The Company estimates that it will incur an aggregate pre-tax charge of approximately $4.7 million to $5.2 million in connection with the Plan, all of which represents cash expenditures. This charge is comprised of three major items:

 

·The Company estimates that it will incur total expenses relating to employee termination benefits, which primarily include severance and transitional-related expenses, of approximately $2.7 million, all of which represents cash expenditures. The Company expects to record between $2.0 to $2.3 million of these employee charges in the second half of 2014, and the remaining $0.4 to $0.7 million in the first quarter of 2015.
·In connection with the closure of its German operations pursuant to the Plan, the Company expects disposals of approximately 11,000 square feet of leased facilities in Duisburg and Munich, representing approximately 6% of its global facilities square footage.
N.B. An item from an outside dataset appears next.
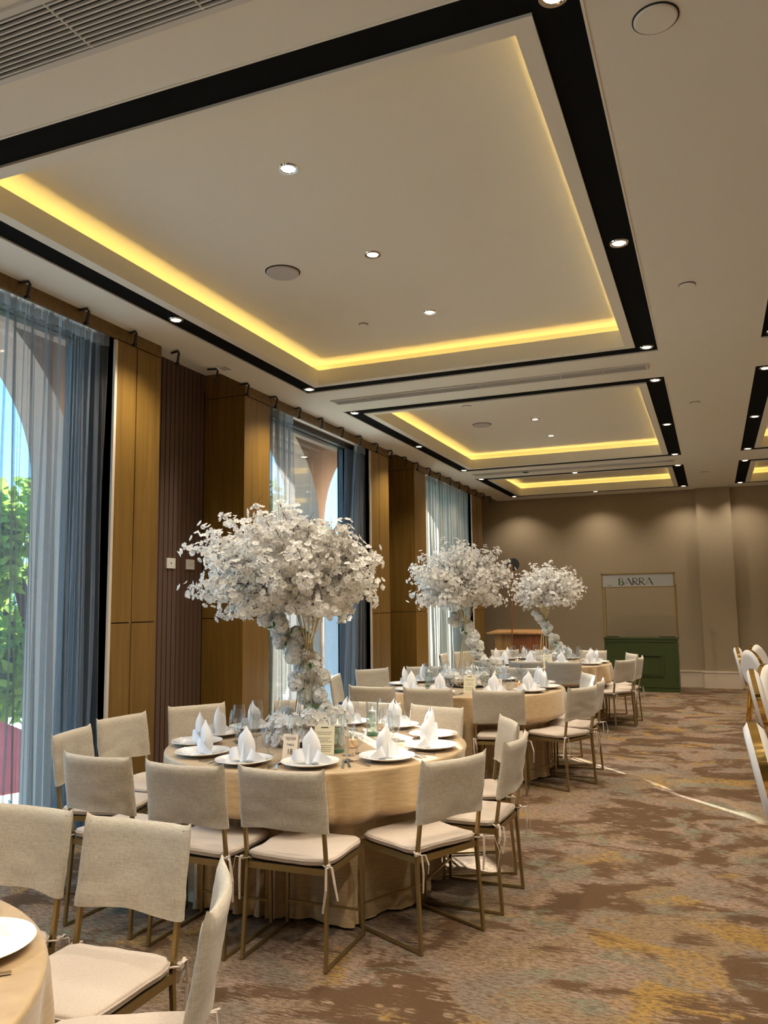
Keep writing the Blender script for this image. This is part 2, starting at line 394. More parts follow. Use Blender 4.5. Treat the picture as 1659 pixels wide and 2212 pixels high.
# ---- curtains
def curtain(y0, y1, mat, label, amp=.035, per=.085, x=-4.01, y0b=None, y1b=None, seed=0, dens=14, taped=True, pinch=0):
    random.seed(seed); n = int((y1-y0)/per*dens); ph = [random.uniform(-.7, .7) for _ in range(60)]
    y0b = y0 if y0b is None else y0b; y1b = y1 if y1b is None else y1b
    def f(u, v):
        z = .015+3.50*v; ya = y0b+(y0-y0b)*v; yb = y1b+(y1-y1b)*v; L = y1-y0
        s = u*L/per*2*PI; wob = .9*math.sin(s*.23+1)+.6*math.sin(s*.41+ph[1]); gr = 1-.35*v
        w1 = math.sin(s+wob+.35*math.sin(z*2.2+u*9)); a = amp*(.65+.45*math.sin(s*.17+ph[2]))*gr
        yy = ya+(yb-ya)*u + .35*amp*math.cos(s*.5+z*1.3+ph[3])
        if pinch: yy += pinch*math.exp(-((z-1.15)/.5)**2)*(u-.5)*-.3
        return (x+a*w1+.012*math.sin(s*2.7+z), yy, z)
    t = MB().grid(f, n, 16)
    c = thing('curtain', label, 'curtain', (0, 0, 0), group=None)
    t.obj('curtain_panel', mat, c, True)
    if taped:
        MB().grid(lambda u, v: (f(u, 1)[0]+.004, f(u, 1)[1], 3.44+.085*v), n, 1).obj('heading_tape', tape, c)
        for i in range(int((y1-y0)/.12)):
            yy = y0+.06+i*.12; MB().tube([(x, yy, 3.50), (x, yy, 3.54)], .004, 4).obj('curtain_hook', white_m, c)
    return c
curtain(2.16, 3.40, sheer, 'sheer grey blue curtain in the nearest window, left half at the photo edge', seed=1)
curtain(3.42, 4.50, sheer, 'sheer grey blue curtain hanging beside the two oak panels of the nearest window', seed=2, per=.075, y0b=3.50)
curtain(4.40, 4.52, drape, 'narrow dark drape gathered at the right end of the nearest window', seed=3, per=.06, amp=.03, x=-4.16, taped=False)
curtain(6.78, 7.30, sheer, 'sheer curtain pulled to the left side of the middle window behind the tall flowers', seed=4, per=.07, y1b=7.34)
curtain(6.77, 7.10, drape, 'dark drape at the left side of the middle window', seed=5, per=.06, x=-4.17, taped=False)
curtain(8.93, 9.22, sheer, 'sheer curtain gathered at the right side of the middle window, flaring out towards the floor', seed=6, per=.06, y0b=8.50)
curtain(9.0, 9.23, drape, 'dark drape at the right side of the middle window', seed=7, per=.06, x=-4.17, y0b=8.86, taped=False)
curtain(11.60, 12.48, sheer3, 'drawn grey curtain of the farthest window, left half flecked with sunlight', seed=8, per=.08)
curtain(12.52, 13.84, sheer3, 'drawn grey curtain of the farthest window, right half in shade', seed=9, per=.08)
# ---- ceiling hooks (black clamps)
hk = thing('ceiling_hook', '', 'hook')
MB().tube([(-.03, 0, -.012), (.05, .0, -.012), (.062, 0, -.03), (.045, 0, -.11)], .011, 6, flat=.8).obj('bracket', blackm, hk, 30)
MB().box(.028, -.011, -.125, .06, .011, -.105).obj('foot', blackm, hk)
ORD = 'first second third fourth fifth sixth seventh eighth ninth tenth eleventh twelfth thirteenth fourteenth fifteenth sixteenth seventeenth eighteenth nineteenth twentieth twenty-first twenty-second last'.split()
for i in range(23):
    y = 3.64+.515*i
    put(hk, (XW+.02, y, ZC), random.choice((-.25, .1, .3, .0)), ORD[i]+' black hooked clamp from the left along the ceiling edge of the window wall', 'black clamps along the window wall ceiling edge')
# ---- outlets on the slats
for y, nm, lab in ((5.79, 'wall_outlet', 'square white wall socket with one round hole on the slatted brown wall'), (6.07, 'network_outlet', 'square white wall socket with two small ports, nearer the corner of the slatted wall')):
    t = thing(nm, lab, 'outlet', (XB+.005, y, 1.93))
    MB().box(0, -.058, -.045, .012, .058, .045).obj('faceplate', white_m, t)
    if nm == 'wall_outlet': MB().tube([(.010, 0, 0), (.0135, 0, 0)], .008, 10).obj('socket', ink, t)
    else:
        for s in (-1, 1): MB().box(.012, s*.02-.011, -.012, .0135, s*.02+.011, .012).obj('port', grille, t)
# ============================================================ CEILING FITTINGS
def disc(r, z0, z1, n=28): return MB().lathe([(0.0001, z0), (r*.93, z0), (r, z0+(z1-z0)*.35), (r, z1)], n)
dl = thing('ceiling_downlight', '', 'ceiling light')
MB().lathe([(.034, 0.0), (.04, -.006), (.052, -.006), (.055, 0)], 24).obj('trim_ring', steel, dl, True)
MB().lathe([(.0001, -.005), (.030, -.0045), (.037, -.001)], 20).obj('bulb', lamp, dl)
def spot(x, y, z, label, group, pw=SPOT):
    put(dl, (x, y, z), 0, label, group)
    ld = bpy.data.lights.get('downlight_%d' % pw) or bpy.data.lights.new('downlight_%d' % pw, 'SPOT')
    ld.energy = pw if pw != 45 else 45; ld.spot_size = math.radians(125); ld.spot_blend = .9; ld.color = (1, .89, .73); ld.shadow_soft_size = .035
    lo = bpy.data.objects.new('downlight_beam', ld); C.objects.link(lo); lo.location = (x, y, z-.03)
rowY = [2.56, 4.62, 6.69, 7.75, 9.80, 11.88, 12.88, 15.28]
side = ['nearest corner', 'nearest tray, middle', 'nearest tray, far corner', 'second tray, near corner', 'second tray, middle', 'second tray, far corner', 'third tray, near corner', 'third tray, far corner']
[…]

The Company currently estimates that it will incur facilities restructuring charges beginning in the third quarter of fiscal 2014 and continuing throughout the first quarter of 2015 of approximately $0.5 million in the aggregate.
·Beginning in the third quarter of 2014 through the first half of 2015, the Company anticipates incurring periodic restructuring expenditures in an aggregate amount of between $1.5 to $2.0 million, comprised of legal and professional fees associated with the execution of the Plan.

 

Management intends to discuss the implementation and progress of the Plan in greater detail, including a review of how the Plan will impact the Company’s cost structure going forward, during its third quarter 2014 financial results conference call to be held in November 2014.

 

On September 29, 2014, the Company issued a press release announcing the Plan, a copy of which is attached hereto as Exhibit 99.1, and the information contained therein, including in the forward-looking statement disclaimer at the end of the press release, is incorporated by reference into this Item 2.05 of this Current Report on Form 8-K.

 

Item 9.01 Financial Statements and Exhibits.

 

(d) Exhibits

 

Exhibit No.   Description
99.1   Press Release issued by Global Eagle Entertainment Inc. on September 29, 2014.

  

 
 

 

SIGNATURE

 

Pursuant to the requirements of the Securities Exchange Act of 1934, the registrant has duly caused this report to be signed on its behalf by the undersigned hereunto duly authorized.

 

  GLOBAL EAGLE ENTERTAINMENT INC.
     
     
  By:   /s/ Jay Itzkowitz
    Name: Jay Itzkowitz
    Title: General Counsel and Secretary
     
Dated: September 29, 2014    

 

 

 

 

 

[Signature Page to Form 8-K] 

 

 
 

 

EXHIBIT INDEX

 

Exhibit No.   Description
99.1   Press Release issued by Global Eagle Entertainment Inc. on September 29, 2014.